Narcotrafic : hypocrisie à tous les étages

La France sera bientôt gangrénée par le narcotrafic : c’est en tout cas l’annonce qu’en font les médias. Un chiffre d'affaires du marché de la drogue évalué à 3,5 milliards d’euros par an. Près de 300.000 personnes en sont partie prenante. Une guerre des cartels qui fait rage : 110 meurtres et 341 blessés en 2024, un enlèvement ou une séquestration tous les trois jours. Une corruption croissante de l’appareil d’État … Comment en est-on arrivé là ?

Première tartuferie : c’est vrai qu’il existe un marché légal d’une substance psychoactive faisant des ravages depuis des décennies. Même s’ils ont tout causé 4 460 décès sur la décennie 2011-2021, ce ne sont pas les stupéfiants qui occupent les deux premières marches du podium. Le premier des produits à être le plus meurtrier dans notre pays, c’est le tabac avec 66 000 morts. Puis vient l’alcool, avec 49 000 décès chaque année. Ah mais, pas touche au pinard, ce porte-étendard de l’identité et de la tradition françaises. Le lobby des alcooliers a même réussi à saboter les campagnes du « dry january », en obtenant du ministère de la Santé la suppression de leur promotion, c’est dire ! « Mais enfin décidément, aujourd’hui, on ne peut plus rien faire. Si ce n’est même plus possible de se chopper une cirrhose du foie, si on en a envie, où va-t-on ? »

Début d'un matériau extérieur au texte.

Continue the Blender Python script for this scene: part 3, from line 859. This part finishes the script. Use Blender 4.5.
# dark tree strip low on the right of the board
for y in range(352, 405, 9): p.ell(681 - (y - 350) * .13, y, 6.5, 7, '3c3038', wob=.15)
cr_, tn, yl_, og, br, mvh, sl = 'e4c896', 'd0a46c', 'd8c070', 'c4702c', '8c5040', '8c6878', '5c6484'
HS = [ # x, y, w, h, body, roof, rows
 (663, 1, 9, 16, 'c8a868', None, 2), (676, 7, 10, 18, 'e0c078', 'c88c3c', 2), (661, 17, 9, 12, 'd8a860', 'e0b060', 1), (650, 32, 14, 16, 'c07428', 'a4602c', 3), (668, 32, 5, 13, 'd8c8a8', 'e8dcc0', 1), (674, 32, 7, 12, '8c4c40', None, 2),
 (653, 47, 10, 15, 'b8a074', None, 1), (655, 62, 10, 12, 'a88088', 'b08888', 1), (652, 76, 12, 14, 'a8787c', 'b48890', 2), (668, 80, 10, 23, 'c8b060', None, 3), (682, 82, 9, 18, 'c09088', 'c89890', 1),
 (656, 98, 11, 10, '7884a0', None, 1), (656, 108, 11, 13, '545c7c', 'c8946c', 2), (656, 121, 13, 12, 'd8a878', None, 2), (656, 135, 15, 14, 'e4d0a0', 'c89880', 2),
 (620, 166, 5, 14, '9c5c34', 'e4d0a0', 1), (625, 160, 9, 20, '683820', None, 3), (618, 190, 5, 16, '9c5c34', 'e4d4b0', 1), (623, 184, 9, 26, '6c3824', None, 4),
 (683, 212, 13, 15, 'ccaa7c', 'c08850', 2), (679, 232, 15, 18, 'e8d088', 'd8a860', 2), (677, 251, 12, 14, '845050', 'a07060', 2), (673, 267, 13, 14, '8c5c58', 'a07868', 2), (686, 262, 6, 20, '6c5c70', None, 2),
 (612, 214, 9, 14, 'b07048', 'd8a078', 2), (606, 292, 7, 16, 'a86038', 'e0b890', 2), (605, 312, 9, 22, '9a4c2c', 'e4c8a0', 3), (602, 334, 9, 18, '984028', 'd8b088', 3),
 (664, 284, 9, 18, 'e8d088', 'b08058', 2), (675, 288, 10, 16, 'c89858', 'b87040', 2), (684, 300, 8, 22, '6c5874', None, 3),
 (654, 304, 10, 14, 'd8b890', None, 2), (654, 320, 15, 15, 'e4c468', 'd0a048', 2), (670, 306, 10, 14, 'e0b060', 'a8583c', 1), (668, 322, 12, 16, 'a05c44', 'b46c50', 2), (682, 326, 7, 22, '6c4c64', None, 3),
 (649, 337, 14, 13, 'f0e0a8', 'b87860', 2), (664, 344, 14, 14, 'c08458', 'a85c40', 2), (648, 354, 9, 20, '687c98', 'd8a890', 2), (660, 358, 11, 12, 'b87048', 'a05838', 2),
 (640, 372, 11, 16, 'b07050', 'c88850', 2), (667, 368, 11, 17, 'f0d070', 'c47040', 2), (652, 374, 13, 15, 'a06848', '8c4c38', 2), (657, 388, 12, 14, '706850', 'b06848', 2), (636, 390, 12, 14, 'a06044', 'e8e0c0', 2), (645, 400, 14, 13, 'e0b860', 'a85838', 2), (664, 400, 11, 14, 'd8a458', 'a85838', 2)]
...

Seconde duplicité, celle qui a trait à une question simple : qui est responsable de l’entrée dans le trafic illégal de la drogue d’une fraction de la jeunesse qui s’entretue aujourd’hui ? Ah, l’appât du gain et l’argent facile. Étonnant toutefois que ce soit plutôt dans les quartiers en grande difficulté que dans le XVIème arrondissement. « Ca y est, voilà tout de suite la culture de l’excuse .» Pourtant, si beaucoup de jeunes confrontés à l’exclusion sociale refusent de s’engager dans cette voie, la tentation est grande. Et quand vous êtes sans perspective, en échec scolaire et/ désocialisé, il est parfois difficile de résister à ces bonimenteurs qui vous font miroiter un argent rapide : 30 euros la journée pour le coursier qui apporte à boire et à manger aux trafiquants, 60 euros pour un guetteur, 150 euros pour un vendeur, 1500 euros par mois pour une nourrice ou entre 20 et 60 000 euros si vous vous improvisez tueur à gage. Combien d’ados placés en foyer de l’ASE sont happés par les réseaux de trafiquants, déplacés de ville en ville pour servir de petite main, incités à consommer pour mieux installer leur dépendance à l’égard de leurs protecteurs mafieux. Il est sûr que la meilleure réponse, ce n’est ni la prévention, ni l’aménagement d’un meilleur avenir, ni l’accompagnement éducatif. Non, à n’en pas douter, la réponse c’est toujours et encore plus de répression. En commençant, bien sûr, par les consommateurs ! .

Troisième tromperie : cela fait des décennies que nous avons perdu la guerre contre la drogue. La France est un des rares pays démocratiques à maintenir une politique prohibitionniste aussi intransigeante. Avec le succès que l’on connaît : en 2023, 14,6% des adultes ont déjà expérimenté la cocaïne, l'ecstasy, les champignons hallucinogènes ou l'héroïne contre 9,1% en 2014.

Comment réagir ? Les recettes-miracles n’existent pas. Non pas, en tout cas, par la dépénalisation de la drogue qui laisse un grand vide règlementaire. Sa légalisation, selon des conditions précises, reste une piste fertile. Je l’ai défendu dans les colonnes du Journal de l’animation en 2001 Faut-il légaliser le cannabis ? et de Lien Social en 2013 Pourquoi la pénalisation des drogues doit s’arrêter. Rien dans l’argumentation qui y est défendu n’a perdu de son actualité.